As Children’s Commissioner, I have visited hundreds of children from across the country and spoken to them about their hopes, dreams, and aspirations. While many children talk to me about how to improve childhood, they also talk about their visions for the future. Through these conversations, I have seen the sheer scale of ambition this generation holds.

In my visits, I have met future entrepreneurs, social workers, lawyers, pilots. No matter where I am or who I am speaking to, children continue to tell me that they are hopeful for adulthood. The vast majority say that they believe they’ll be better off than their parents. They believe that if they work hard, they can achieve success in life.

This is just as true when I speak to children in alternative provision. Despite having struggled in mainstream schools, these children tell me that they see the importance of education. They understand the value of working hard and many are desperate for the chance to have a real job.

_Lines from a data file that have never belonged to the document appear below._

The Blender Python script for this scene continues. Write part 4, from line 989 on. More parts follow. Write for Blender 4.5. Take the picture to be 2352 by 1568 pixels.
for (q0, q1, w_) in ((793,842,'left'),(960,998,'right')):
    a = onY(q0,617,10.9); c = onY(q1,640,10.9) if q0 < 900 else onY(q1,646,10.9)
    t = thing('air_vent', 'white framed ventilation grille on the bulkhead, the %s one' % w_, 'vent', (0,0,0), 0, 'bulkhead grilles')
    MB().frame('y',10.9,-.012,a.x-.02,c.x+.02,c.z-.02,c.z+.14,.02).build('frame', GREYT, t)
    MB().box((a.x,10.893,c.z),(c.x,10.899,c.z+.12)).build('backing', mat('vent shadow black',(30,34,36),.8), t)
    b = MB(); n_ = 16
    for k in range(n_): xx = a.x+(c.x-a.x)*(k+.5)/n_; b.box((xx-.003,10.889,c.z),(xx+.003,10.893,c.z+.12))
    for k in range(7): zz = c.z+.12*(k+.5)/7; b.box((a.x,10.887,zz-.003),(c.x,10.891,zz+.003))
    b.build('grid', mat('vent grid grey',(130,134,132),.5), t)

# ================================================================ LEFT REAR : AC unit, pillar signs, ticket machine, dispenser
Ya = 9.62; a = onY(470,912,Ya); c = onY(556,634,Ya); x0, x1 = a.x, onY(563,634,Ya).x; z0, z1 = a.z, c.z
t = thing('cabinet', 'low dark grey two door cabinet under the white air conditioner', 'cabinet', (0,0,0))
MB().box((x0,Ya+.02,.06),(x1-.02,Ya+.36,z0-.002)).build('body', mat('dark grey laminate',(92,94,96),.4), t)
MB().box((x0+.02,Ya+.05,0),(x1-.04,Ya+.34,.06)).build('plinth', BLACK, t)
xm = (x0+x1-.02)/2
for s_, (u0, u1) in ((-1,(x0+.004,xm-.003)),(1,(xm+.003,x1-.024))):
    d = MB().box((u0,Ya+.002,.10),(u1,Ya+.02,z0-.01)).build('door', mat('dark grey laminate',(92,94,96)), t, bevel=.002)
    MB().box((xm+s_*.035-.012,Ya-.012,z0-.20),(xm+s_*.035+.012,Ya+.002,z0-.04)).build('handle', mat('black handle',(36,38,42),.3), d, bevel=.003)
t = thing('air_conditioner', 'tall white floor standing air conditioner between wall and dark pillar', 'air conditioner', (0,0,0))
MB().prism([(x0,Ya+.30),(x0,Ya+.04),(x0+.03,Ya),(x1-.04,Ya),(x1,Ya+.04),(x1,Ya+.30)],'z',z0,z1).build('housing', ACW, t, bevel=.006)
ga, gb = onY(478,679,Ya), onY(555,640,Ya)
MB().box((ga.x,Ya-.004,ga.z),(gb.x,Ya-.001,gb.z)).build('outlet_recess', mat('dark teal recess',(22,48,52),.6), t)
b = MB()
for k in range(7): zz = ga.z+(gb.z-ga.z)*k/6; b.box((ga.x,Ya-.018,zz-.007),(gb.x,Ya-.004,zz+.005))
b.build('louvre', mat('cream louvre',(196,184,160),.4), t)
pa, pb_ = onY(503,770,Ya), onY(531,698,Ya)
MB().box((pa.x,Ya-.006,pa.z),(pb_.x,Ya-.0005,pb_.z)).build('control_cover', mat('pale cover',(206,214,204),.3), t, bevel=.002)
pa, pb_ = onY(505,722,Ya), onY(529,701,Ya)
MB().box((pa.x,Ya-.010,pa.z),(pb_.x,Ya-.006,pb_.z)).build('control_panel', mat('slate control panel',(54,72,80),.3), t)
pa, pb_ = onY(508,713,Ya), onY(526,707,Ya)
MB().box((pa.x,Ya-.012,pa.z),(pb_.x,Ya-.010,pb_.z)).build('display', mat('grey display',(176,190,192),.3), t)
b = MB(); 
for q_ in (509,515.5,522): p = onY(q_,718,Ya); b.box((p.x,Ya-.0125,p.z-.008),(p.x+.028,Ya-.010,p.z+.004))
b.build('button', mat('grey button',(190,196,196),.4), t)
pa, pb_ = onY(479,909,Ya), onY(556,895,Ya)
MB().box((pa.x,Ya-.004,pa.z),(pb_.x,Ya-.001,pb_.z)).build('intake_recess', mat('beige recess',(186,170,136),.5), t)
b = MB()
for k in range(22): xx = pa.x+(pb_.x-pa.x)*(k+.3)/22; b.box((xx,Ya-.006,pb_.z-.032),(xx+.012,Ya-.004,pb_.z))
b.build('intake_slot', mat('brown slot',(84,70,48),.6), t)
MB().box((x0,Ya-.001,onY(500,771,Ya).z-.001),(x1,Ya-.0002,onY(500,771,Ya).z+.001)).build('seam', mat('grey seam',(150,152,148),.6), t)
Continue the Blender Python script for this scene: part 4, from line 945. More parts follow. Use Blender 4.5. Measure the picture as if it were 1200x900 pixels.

However, despite the same strength of ambition, the post-16 outcomes for this group of children are not as good as those of their peers in mainstream schools. Nearly a third (29%) of children in alternative provision did not sustain a positive destination after leaving in Year 11. This compares to 5.2% of children from mainstream schools who did not sustain a positive destination.

In my report, An Alternative Route: Post-16 support for young people attending Alternative Provision, I examine the reasons behind this disparity. My research shows that children in alternative provision are deeply ambitious and see getting a good job or career as a priority. However, often they are not given the support they need to succeed.

Children in alternative provision often have lower levels of self-belief by the time that they arrive in alternative provision. They often have experienced a disrupted education and arrive in alternative provision in Key Stage 4, with very little time for catch up. Sadly, many are battling issues in their personal lives that makes it more difficult for them to engage with education.

As this report shows, this group of children also do not have access to the same resources or opportunities as children in mainstream schools. It’s often much harder to arrange work experience placements or to source appropriate careers provision. While many would benefit from extended support beyond Year 11, this is often beyond the capacity of what an alternative provision school can provide.

There is much more to do to level the playing field and to ensure that children in alternative provision have access to the same opportunities as their peers in mainstream schools. These children are every bit as ambitious for their future as other children. It is up to us as adults to match that ambition. This report outlines a plan to ensure that every child in alternative provision is given the advice, guidance, and opportunities they need to thrive.